start PROVIDED MATERIAL

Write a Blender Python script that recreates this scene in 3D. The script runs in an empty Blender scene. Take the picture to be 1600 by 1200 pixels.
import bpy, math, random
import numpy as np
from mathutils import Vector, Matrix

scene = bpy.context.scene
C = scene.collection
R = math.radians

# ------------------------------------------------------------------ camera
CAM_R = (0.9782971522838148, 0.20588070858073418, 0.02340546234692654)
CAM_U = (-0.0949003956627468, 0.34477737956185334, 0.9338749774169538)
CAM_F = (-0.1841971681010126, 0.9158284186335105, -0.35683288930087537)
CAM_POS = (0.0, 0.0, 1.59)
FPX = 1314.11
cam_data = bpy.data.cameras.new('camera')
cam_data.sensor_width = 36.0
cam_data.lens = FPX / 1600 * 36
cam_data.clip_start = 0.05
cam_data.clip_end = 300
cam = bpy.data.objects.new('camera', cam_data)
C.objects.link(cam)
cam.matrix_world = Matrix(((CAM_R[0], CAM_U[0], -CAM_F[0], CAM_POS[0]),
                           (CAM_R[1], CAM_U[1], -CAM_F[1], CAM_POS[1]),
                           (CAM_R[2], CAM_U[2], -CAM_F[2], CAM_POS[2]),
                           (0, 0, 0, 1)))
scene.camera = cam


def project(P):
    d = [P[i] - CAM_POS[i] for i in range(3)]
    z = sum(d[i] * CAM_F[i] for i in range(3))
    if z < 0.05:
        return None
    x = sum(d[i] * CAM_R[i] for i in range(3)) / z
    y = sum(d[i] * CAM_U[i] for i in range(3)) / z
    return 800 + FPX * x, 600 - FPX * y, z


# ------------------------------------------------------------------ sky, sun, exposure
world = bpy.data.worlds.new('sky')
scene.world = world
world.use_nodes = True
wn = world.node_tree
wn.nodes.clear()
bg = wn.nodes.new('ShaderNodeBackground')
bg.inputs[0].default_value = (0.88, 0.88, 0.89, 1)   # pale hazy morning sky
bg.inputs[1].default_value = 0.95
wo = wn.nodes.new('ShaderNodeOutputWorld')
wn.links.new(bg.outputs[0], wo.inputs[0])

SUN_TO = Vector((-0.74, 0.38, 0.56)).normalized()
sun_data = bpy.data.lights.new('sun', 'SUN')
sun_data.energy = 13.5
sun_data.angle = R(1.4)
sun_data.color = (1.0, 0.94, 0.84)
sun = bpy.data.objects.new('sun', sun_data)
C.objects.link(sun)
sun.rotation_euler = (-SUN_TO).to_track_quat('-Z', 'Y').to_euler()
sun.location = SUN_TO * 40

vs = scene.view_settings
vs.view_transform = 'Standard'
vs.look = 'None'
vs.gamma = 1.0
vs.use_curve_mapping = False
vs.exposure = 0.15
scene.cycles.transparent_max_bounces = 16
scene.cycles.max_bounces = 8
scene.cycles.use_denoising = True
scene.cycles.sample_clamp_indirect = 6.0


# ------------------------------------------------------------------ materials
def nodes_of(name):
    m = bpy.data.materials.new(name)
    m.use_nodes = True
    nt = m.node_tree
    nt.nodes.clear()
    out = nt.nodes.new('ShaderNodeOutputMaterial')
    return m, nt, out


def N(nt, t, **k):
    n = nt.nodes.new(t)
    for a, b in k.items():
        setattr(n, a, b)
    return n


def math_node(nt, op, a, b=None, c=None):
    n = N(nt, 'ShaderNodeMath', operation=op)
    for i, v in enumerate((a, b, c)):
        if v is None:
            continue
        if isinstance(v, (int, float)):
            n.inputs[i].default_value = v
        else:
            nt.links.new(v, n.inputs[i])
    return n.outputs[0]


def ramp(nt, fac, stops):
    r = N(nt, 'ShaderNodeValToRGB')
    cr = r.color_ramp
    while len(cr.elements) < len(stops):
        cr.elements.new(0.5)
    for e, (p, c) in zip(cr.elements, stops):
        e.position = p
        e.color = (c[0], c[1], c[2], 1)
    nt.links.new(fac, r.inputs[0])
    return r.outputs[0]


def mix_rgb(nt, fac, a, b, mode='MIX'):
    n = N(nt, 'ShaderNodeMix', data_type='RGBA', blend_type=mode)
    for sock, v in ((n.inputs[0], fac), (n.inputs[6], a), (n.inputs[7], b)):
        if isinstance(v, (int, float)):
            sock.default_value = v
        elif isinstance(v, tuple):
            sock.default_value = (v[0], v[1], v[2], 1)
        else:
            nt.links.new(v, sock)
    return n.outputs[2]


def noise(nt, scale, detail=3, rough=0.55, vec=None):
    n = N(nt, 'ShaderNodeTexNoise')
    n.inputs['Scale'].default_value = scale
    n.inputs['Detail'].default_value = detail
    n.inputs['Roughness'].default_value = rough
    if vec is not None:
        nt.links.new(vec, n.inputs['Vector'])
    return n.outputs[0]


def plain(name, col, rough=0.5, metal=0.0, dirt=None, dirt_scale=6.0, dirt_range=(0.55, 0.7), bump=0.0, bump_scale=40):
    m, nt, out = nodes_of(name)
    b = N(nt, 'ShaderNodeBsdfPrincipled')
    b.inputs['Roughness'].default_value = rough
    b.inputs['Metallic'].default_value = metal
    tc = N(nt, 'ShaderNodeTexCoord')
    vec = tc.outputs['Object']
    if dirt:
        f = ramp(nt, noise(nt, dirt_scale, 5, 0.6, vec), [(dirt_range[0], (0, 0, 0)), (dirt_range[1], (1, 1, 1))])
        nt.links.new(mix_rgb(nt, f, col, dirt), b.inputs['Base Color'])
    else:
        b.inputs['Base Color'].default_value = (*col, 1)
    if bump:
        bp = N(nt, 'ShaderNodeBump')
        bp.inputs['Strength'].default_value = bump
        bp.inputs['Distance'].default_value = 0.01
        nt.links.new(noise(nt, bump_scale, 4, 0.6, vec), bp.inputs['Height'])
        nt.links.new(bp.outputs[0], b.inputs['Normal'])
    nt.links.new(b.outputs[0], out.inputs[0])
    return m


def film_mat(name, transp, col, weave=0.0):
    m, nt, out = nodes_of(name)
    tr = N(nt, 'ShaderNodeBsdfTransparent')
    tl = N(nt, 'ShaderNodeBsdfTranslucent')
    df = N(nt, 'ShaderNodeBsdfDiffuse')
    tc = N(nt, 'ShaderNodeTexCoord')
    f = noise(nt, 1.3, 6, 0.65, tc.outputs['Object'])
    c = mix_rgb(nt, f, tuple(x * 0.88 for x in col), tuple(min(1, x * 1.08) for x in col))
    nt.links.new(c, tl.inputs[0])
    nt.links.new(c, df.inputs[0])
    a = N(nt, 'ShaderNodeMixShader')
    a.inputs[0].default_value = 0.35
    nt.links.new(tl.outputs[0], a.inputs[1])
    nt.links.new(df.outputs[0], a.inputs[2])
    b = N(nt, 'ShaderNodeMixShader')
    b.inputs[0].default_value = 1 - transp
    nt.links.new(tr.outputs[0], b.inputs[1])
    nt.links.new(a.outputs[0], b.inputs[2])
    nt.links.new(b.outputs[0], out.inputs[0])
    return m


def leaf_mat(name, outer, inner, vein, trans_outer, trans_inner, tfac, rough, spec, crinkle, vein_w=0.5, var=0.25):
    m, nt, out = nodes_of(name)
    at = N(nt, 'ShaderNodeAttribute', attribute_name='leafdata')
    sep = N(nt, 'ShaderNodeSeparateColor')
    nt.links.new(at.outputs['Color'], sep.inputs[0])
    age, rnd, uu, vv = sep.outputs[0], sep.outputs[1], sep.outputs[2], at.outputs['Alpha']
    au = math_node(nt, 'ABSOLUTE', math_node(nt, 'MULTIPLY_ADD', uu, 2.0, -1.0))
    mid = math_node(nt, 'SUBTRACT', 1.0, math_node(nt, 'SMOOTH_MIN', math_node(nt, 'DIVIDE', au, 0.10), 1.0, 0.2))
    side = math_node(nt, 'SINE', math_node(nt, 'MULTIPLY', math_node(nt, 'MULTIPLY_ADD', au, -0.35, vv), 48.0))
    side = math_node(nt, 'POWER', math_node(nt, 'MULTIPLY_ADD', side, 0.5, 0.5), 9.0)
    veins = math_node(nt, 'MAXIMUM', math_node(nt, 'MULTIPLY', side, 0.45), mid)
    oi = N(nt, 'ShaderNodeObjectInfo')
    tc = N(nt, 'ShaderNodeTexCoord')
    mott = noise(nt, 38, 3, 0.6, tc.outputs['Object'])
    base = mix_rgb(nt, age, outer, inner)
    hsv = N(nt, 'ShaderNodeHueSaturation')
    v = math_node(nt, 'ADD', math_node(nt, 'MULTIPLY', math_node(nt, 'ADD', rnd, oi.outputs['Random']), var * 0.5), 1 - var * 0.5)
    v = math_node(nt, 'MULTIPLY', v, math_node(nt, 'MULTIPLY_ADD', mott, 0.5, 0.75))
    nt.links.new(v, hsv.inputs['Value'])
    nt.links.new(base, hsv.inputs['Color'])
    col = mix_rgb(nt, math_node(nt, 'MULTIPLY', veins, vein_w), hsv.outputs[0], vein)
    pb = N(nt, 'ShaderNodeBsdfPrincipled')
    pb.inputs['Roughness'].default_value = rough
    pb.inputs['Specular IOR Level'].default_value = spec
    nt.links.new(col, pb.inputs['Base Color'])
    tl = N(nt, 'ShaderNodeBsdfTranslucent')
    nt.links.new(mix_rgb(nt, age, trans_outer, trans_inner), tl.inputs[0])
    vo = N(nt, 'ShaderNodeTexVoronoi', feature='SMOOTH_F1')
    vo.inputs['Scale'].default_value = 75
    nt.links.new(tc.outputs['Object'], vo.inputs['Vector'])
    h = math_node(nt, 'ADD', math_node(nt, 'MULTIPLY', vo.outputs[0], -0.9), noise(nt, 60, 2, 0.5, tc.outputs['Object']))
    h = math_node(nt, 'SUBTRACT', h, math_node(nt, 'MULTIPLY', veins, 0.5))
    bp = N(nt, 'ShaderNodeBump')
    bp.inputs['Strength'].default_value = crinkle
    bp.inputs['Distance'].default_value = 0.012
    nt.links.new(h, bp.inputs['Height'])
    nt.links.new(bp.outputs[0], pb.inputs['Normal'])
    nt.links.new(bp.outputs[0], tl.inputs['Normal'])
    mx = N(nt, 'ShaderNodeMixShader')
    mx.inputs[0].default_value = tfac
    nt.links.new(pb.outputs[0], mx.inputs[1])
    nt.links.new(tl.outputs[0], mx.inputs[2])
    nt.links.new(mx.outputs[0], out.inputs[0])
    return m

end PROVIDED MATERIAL

EXERCISE INSTRUCTIONS -> Write out the listing's lines exactly, from its first line through the line that contains "R = math.radians", and stop there.

IN RESPONSE ->
Write a Blender Python script that recreates this scene in 3D. The script runs in an empty Blender scene. Take the picture to be 1600 by 1200 pixels.
import bpy, math, random
import numpy as np
from mathutils import Vector, Matrix

scene = bpy.context.scene
C = scene.collection
R = math.radians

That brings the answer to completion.